Lo peor que le podía suceder a España era que Puigdemont no se atreviese a proclamar la República Catalana y dar públicamente la orden de iniciar la desconexión; y que Rajoy aprovechase esa desgraciada tibieza para no suspender la autonomía, para dejar que la situación se siga pudriendo ante el estupor de los ciudadanos, y para dar a entender que, si se limitan a incumplir la ley, chulear a los tribunales, decir que España nos roba y preparar un nuevo procés, pero no dicen palabrotas y blasfemias -como unilateral, soberanía o independencia- esta España, desconocida, se mantendrá agazapada en la inoperancia, será comprensiva con los crímenes ya cometidos, y encargará a Sabina una letra para el himno nacional que tenga como estribillo «Aquí no pasa nada y pelillos a la mar».
Reafirmándome una vez más en que nada nos puede pasar que sea peor que lo que está pasando; en que el Gobierno debía haber cortado este dramático asalto hace más de seis meses, y en que es del género idiota aplazar una operación inexorable, tenía yo la esperanza de que Puigdemont, en un alarde de heroísmo y claridad que lo hiciese entrar al mismo tiempo en la historia y a la cárcel, nos mandase a paseo a los españoles, nombrase a Trapero capitán general de sus ejércitos, estableciese el derecho de expansión de Cataluña sobre los Países Catalanes y el Reino de Aragón, y forzase a Rajoy a decretar ipso facto el estado de alarma, iniciar el proceso de indefinida suspensión de la autonomía catalana, y, tras enviar un destacamento de la Guardia Civil a detener a «esos cuatros señores a los que usted se refiere», abrir el lentísimo proceso de normalización de Cataluña.
También esperaba que Sánchez se sintiese -por fin- insultado, ninguneado y ridículo, y que, abandonando su postura de perfil, iniciase los pactos para una reforma de la Constitución -me da igual que lo haga en estilo unitario, federal, confederal o austrohúngaro-, para dejar claro que este país no volverá a estar en almoneda, que el que quiera quemarlo se achicharrará en él, y que jamás podrá repetirse este bochorno que nos humilla de forma insoportable.

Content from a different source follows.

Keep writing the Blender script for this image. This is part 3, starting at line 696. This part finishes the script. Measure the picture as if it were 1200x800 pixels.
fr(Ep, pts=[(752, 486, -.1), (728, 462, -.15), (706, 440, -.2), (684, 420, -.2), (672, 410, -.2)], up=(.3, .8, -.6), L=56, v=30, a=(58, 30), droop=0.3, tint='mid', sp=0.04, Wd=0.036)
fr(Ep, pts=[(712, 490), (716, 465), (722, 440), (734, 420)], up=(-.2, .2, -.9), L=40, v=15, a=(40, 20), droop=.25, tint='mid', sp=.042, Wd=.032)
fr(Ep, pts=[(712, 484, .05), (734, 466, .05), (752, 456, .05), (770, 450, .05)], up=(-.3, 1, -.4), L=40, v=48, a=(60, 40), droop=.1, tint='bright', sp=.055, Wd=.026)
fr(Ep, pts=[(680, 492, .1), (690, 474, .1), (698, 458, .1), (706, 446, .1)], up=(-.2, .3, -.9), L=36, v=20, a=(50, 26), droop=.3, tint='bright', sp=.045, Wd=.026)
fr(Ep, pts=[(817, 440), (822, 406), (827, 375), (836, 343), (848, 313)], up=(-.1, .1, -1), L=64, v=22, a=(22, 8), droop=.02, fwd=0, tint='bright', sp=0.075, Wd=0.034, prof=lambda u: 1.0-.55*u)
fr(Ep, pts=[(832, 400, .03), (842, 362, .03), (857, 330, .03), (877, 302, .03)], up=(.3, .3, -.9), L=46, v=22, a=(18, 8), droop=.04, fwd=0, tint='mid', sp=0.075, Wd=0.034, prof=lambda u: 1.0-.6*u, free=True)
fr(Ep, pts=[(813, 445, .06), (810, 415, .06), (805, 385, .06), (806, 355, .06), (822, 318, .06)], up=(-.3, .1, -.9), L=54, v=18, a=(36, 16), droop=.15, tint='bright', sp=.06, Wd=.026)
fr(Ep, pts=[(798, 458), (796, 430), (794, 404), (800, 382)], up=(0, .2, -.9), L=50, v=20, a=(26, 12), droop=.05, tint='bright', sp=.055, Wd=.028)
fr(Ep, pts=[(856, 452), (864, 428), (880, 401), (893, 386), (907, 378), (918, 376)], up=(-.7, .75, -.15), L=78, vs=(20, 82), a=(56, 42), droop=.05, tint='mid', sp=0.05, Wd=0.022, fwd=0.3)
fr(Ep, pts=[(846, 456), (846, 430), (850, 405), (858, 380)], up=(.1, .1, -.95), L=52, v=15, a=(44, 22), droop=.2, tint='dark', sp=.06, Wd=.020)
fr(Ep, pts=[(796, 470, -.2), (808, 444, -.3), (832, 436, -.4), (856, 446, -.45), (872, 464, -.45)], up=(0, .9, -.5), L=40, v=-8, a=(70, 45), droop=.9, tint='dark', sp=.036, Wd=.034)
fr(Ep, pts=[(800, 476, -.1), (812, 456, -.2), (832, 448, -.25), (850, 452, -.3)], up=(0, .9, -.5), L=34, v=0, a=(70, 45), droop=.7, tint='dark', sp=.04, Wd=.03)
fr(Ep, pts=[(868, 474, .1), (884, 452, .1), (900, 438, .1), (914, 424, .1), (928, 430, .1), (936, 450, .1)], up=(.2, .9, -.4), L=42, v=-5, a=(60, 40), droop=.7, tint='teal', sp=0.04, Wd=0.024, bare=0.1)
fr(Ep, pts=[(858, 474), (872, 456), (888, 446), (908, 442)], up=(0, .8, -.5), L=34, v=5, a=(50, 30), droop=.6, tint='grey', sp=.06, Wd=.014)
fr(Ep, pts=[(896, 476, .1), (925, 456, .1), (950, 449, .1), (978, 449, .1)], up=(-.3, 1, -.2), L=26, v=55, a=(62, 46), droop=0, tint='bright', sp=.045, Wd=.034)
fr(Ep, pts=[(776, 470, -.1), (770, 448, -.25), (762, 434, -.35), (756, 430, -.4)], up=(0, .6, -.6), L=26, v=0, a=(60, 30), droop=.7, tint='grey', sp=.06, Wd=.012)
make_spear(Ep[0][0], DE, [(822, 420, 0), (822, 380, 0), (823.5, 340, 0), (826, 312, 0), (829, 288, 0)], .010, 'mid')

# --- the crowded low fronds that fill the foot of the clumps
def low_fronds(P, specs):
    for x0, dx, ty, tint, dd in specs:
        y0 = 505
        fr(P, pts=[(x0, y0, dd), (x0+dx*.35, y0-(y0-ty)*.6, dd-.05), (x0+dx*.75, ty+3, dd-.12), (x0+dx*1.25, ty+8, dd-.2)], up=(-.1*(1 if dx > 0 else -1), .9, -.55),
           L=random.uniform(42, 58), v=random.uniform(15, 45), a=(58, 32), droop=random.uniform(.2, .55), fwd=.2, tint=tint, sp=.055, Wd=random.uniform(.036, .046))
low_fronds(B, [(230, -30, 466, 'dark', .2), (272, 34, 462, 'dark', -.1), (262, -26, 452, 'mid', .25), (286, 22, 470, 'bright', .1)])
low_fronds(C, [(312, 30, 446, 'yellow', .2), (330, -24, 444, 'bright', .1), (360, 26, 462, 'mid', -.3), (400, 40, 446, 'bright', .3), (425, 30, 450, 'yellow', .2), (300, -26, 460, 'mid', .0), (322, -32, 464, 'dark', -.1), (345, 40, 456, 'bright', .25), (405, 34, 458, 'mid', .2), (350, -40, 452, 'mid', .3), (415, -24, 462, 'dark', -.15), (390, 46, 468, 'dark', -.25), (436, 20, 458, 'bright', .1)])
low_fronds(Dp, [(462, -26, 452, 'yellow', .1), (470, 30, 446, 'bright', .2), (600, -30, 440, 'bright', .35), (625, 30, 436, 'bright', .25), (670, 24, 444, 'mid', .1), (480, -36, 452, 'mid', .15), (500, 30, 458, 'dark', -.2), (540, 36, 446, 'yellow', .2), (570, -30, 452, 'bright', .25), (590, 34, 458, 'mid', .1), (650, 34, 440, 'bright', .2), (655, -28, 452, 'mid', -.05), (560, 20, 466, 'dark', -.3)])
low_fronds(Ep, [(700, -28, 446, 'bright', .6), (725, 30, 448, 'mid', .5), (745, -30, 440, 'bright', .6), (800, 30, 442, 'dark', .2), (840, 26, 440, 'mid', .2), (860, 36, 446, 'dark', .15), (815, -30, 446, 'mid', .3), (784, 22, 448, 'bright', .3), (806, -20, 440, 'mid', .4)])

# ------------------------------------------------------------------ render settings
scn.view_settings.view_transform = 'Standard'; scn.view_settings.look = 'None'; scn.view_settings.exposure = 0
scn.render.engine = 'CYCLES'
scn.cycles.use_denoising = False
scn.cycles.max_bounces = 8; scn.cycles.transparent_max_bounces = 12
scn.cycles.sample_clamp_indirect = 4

Pero no tuve esa suerte. Y lo que nos queda ahora, a España entera, es que, en vez de morir de un infarto, vamos a morir de lepra, cólera, peste y depresión, ¡todo junto! Lo peor que podía pasar -entrar en tierra de nadie, embarrada y purulenta- ya pasó ayer. Y hoy, cuando ya no podemos esperar nada de la inteligencia y el sentido común, me temo que tampoco cabe esperar que alguien aplique con eficacia la defensa de la Constitución. Pero no nos engañemos, porque lo que buscaba Puigdemont -y lo que de hecho consiguió- era demostrar que España se está macerando en el conflicto catalán, y que con tiempo, y con el apoyo de los buenistas y los posmodernos, España entera acabará pidiendo que se vayan de una vez.